Restoring forest health in Washington

bryanBLOG

Lens, a new political and business news site in Washington, recently took a multi-tiered look at the state’s poor forest health, the various reasons why federal forests here aren’t actively managed and how more management would help.

The feds, for one, need to take a more active role, especially as Washington’s federal forests increasingly become a tinderbox for wildfires, according to forestry leaders.

Private landowners are…hoping the Forest Service will take a more vigorous role in managing its forests so they have a “healthy neighbor,” said Cindy Mitchell. Mitchell is the senior director of public affairs for the Washington Forest Protection Association.

Absent a more active role, the Forest Service will be “creating a condition that results in a McMurray,” she said in reference to the ongoing Fort McMurray fire in Canada. The wildfire has burned 1,457,910 acres so far.

Cross-laminated timber has incredible promise in providing a environmentally sustainable building material and in turn, helping to maximize the use of harvested timber, said Thomas DeLuca, director of the School of Environmental and Forest Sciences at University of Washington.

Deluca says advances in CLT production could expand the uses of narrow trees culled for forest health, and create market demand. This would give the Forest Service a financial incentive to remove relatively young tree stands in national forests where logging abruptly ceased decades ago.

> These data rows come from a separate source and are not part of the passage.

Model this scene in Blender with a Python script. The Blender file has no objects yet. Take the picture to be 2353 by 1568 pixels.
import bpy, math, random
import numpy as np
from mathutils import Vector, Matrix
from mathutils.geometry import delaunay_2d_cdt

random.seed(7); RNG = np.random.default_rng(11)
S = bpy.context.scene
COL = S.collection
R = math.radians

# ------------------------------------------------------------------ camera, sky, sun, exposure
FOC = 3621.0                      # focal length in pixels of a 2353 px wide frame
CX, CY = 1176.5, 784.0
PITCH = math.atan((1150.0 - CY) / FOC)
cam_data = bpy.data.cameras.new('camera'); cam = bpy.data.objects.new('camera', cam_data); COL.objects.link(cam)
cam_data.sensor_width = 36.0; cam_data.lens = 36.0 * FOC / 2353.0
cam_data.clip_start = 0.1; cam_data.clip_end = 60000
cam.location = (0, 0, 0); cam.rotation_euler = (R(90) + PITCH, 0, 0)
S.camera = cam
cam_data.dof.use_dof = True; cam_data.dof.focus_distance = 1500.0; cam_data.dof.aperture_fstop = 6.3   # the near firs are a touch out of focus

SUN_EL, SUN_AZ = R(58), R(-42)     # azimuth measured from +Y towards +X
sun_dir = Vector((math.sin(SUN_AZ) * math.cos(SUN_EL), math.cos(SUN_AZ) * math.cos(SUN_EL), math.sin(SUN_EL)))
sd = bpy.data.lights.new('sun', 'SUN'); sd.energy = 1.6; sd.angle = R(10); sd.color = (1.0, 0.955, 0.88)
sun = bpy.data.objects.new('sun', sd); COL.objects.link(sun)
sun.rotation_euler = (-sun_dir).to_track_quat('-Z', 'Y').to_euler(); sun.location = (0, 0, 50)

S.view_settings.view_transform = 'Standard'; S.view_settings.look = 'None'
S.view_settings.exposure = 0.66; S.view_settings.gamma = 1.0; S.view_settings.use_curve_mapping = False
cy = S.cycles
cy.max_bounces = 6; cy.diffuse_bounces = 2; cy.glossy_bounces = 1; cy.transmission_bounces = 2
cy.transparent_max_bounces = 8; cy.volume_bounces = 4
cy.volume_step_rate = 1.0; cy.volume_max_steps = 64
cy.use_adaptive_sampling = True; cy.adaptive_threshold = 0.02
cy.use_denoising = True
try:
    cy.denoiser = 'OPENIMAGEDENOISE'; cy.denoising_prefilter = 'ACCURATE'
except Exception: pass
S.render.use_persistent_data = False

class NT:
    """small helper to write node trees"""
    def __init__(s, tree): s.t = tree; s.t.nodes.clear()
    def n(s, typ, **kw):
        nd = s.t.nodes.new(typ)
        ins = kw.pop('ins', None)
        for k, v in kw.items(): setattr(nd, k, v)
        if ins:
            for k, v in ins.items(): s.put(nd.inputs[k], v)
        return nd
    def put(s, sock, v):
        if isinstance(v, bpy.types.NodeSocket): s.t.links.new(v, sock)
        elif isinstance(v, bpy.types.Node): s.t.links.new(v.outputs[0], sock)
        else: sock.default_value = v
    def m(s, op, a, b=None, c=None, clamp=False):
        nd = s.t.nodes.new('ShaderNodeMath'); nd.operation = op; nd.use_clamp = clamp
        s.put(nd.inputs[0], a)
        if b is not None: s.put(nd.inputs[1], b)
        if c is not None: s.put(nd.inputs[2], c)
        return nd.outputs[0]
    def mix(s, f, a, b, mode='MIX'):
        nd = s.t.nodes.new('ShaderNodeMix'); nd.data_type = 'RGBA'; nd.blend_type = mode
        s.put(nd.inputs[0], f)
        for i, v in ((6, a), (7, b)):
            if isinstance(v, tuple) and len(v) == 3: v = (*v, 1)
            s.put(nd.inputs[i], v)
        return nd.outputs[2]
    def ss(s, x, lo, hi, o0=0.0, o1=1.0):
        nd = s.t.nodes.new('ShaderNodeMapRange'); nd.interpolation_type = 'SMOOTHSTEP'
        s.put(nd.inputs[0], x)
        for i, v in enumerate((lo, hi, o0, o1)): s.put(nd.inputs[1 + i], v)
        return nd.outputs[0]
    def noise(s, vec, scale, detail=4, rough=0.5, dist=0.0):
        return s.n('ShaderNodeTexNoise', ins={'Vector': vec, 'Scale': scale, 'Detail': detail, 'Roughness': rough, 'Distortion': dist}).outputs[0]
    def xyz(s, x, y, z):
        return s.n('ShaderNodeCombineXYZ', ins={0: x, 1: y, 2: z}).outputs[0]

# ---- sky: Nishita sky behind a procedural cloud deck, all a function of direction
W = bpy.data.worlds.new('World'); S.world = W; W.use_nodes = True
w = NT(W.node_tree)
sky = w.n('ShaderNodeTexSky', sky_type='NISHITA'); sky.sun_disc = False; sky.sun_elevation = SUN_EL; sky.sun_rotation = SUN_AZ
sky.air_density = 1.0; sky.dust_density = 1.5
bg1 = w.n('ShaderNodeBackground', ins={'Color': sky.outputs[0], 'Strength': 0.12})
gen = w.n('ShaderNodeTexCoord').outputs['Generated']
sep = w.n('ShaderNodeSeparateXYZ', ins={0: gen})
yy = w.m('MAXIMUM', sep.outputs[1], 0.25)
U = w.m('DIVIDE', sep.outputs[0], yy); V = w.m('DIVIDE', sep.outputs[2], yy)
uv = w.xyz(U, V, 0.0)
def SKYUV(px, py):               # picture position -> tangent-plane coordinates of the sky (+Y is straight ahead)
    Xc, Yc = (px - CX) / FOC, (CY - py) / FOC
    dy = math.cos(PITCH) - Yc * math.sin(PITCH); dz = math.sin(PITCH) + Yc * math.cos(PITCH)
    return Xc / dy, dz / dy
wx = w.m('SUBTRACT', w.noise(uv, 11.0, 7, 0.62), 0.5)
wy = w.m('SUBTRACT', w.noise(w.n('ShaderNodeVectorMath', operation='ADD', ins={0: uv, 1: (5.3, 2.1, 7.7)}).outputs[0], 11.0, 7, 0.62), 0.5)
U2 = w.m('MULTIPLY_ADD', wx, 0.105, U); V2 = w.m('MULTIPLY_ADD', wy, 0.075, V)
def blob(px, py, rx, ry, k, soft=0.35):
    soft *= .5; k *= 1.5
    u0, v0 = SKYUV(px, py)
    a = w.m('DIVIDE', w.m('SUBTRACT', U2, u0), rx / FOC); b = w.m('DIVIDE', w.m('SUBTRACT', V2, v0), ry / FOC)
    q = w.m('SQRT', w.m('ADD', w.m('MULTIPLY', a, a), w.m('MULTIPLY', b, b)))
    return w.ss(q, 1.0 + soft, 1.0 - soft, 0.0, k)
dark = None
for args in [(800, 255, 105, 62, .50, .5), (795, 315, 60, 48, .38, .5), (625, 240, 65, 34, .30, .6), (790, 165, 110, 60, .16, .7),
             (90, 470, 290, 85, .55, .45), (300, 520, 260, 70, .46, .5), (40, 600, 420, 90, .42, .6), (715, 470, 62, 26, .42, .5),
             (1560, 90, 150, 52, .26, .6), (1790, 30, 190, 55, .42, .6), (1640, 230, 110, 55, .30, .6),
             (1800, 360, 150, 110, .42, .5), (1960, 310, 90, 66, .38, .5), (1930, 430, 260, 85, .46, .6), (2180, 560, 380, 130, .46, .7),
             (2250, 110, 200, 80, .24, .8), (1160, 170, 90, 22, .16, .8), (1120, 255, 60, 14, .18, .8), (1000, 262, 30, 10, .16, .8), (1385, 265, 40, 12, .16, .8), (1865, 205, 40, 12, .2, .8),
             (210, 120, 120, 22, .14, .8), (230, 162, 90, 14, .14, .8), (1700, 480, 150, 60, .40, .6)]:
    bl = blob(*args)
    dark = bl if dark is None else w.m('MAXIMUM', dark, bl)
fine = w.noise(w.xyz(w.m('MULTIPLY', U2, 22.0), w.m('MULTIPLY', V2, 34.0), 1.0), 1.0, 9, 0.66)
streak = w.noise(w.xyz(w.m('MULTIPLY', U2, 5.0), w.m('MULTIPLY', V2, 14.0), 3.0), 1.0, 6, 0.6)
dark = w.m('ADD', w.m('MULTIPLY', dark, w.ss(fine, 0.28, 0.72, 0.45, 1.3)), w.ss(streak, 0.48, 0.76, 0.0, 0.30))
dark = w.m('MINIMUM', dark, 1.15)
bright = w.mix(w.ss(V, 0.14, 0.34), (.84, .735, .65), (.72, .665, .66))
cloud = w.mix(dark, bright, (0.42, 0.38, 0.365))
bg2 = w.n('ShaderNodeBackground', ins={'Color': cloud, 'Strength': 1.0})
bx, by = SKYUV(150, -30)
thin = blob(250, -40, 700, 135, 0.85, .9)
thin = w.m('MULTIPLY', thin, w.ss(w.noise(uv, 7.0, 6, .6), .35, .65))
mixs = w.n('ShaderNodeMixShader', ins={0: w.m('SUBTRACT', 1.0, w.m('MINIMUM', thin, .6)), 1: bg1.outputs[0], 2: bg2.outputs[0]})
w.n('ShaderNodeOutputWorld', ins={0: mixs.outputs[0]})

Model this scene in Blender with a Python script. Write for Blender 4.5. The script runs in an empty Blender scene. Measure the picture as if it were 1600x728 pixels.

“It sounds like a pipe dream but I think it’s absolutely possible,” Deluca said at a January 28 meeting of the Senate Ways and Means Committee.

The benefits of using thinner trees to produce CLT could go even further.

If they manage to find a way to expand the use of thinner trees for CLT, the next step would be to create financial incentives for private CLT mills to open up in the state, said (Bernard Bormann, Director of UW’s Olympic Natural Resources Center, based in Forks).

The nearest CLT mills to Washington are in Oregon and British Columbia.

…Bormann believes logging thinner trees for CLT could be one way around the “old timber wars,” because it only involves logging newer trees that would be removed anyway as part of mechanical thinning projects.

Along with new job creation, another potential benefit from CLT-based logging is additional funding for local schools and roads in the counties where the trees are located. Proceeds from both federal and state timber sales go to public schools and roads. However, only state forests are required to generate profit from logging.